Tears welled in my ears and everything around me seemed in slow motion and distant. It was like viewing the world around you from under water. I was struggling to process what was happening because of being completely overwhelmed by thoughts.

The next few minutes were the best of my Crystal Palace-supporting history. Those brief thoughts of European adventures and discussing with my dad how we’d have to find a way to go to all the games because it was the only chance he’d ever get…I don’t know for certain if I will ever experience anything like that feeling ever again.

Obviously it wasn’t to be. It took only three minutes for Juan Mata to equalise, and eventually, well into extra-time, Puncheon failed to track his man and Jesse Lingard smashed one of his trademark goals at Wembley into the net. The dream was over.

I’ve never watched the game back and I never will, but we all stayed to clap the players off. We were proud of what they’d achieved. Sometimes these things just aren’t meant to be.

I was upset obviously, but I knew I’d probably see Palace in another final. I felt more sorry for the older fans outside the ground, the dads who I heard tell their kids they’ll probably be dead before Palace reach another one, the two brothers on the tube and the town itself.

You see, the FA Cup represents hope for all of us, the young footballers dreaming of scoring the winner, us fans who know it’s the biggest trophy our team is ever likely to win, the 10th-tier teams hoping they’ll one day meet the champions of England in the third round…the FA Cup unites us all.

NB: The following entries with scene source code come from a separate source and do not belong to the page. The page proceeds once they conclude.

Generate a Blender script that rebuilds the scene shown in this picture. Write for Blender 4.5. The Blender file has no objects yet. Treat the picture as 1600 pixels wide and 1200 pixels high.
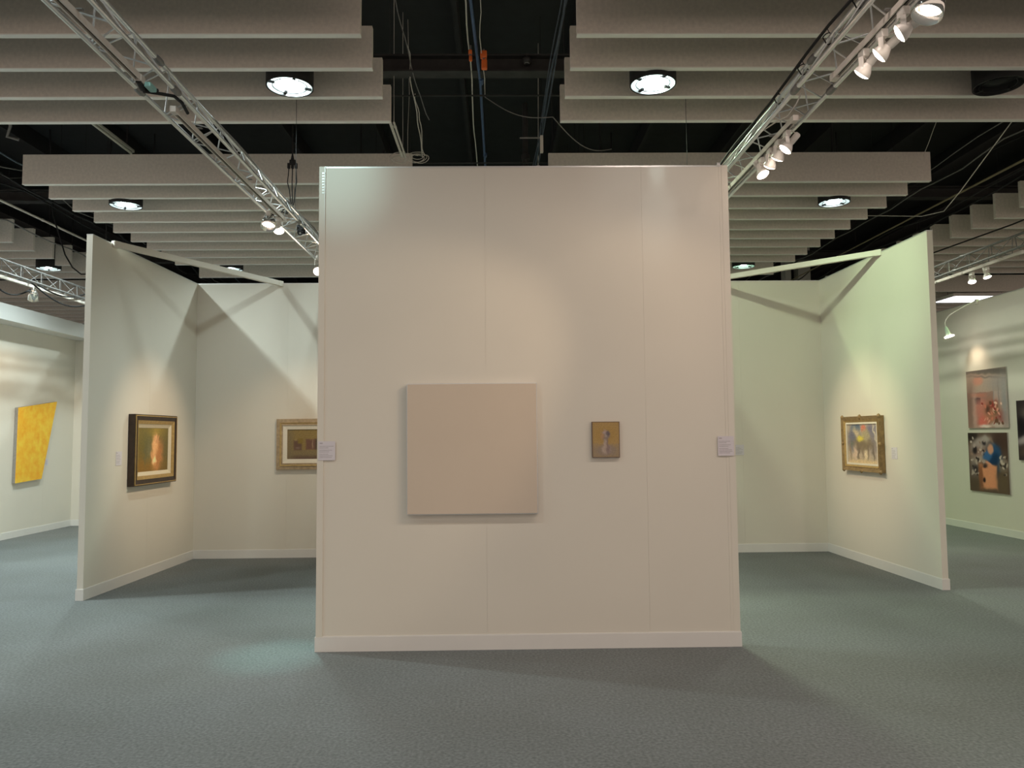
import bpy, bmesh, math, random
import numpy as np
from mathutils import Vector, Matrix, noise
random.seed(7)
S = bpy.context.scene
PI = math.pi

# ------------------------------------------------------------------ camera
TH, F, PITCH, ROLL, HC = .016, 1199.1, .066928, -.0089764, 1.5815
f0 = Vector((0, math.cos(PITCH), math.sin(PITCH))); u0 = Vector((0, -math.sin(PITCH), math.cos(PITCH))); x0 = Vector((1, 0, 0))
cx = x0*math.cos(ROLL)+u0*math.sin(ROLL); cu = u0*math.cos(ROLL)-x0*math.sin(ROLL)
Rz = Matrix.Rotation(-TH, 3, 'Z')
cx, cu, cf = Rz@cx, Rz@cu, Rz@f0
cam = bpy.data.cameras.new('camera'); co = bpy.data.objects.new('camera', cam); S.collection.objects.link(co)
M = Matrix((cx, cu, -cf)).transposed().to_4x4(); M.translation = (0, 0, HC); co.matrix_world = M
cam.sensor_fit = 'HORIZONTAL'; cam.sensor_width = 36; cam.lens = 36*F/1600; cam.clip_start = .05; cam.clip_end = 200
S.camera = co

# ------------------------------------------------------------------ world, exposure
S.view_settings.view_transform = 'Standard'; S.view_settings.look = 'None'
S.view_settings.exposure = 0.0; S.view_settings.gamma = 1; S.view_settings.use_curve_mapping = False
w = bpy.data.worlds.new('world'); S.world = w; w.use_nodes = True
w.node_tree.nodes['Background'].inputs[0].default_value = (1, .80, .67, 1)
w.node_tree.nodes['Background'].inputs[1].default_value = .80

def new_light(name, kind, loc, d, energy, col, size=.06, angle=2.0, blend=.2):
    l = bpy.data.lights.new(name, kind); l.energy = energy; l.color = col
    if kind == 'SPOT': l.spot_size = angle; l.spot_blend = blend; l.shadow_soft_size = size
    if kind == 'POINT': l.shadow_soft_size = size
    o = bpy.data.objects.new(name, l); S.collection.objects.link(o); o.location = loc
    o.rotation_euler = Vector(d).to_track_quat('-Z', 'Y').to_euler()
    return o

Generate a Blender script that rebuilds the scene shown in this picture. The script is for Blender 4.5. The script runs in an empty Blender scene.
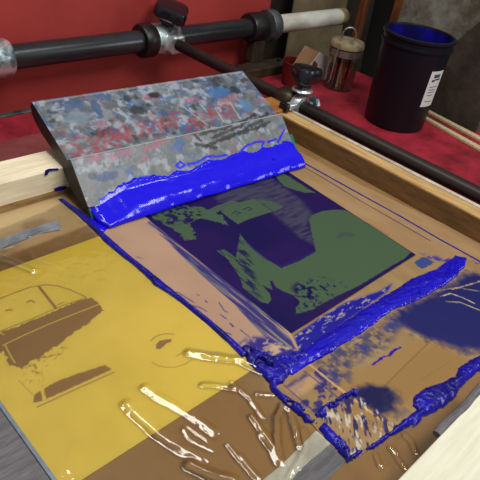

I was a cynic about the FA Cup, I thought it had been devalued, but once you go through the experience of a final, you get it.

Staying in the league this year for Palace has to be the biggest priority and maybe this year a cup run would distract from that. But I don’t think there is anything I want more than to see a Crystal Palace team walk up the steps at Wembley to the Royal Box and lift that trophy.

One day, hopefully, it will happen. You just have to keep believing.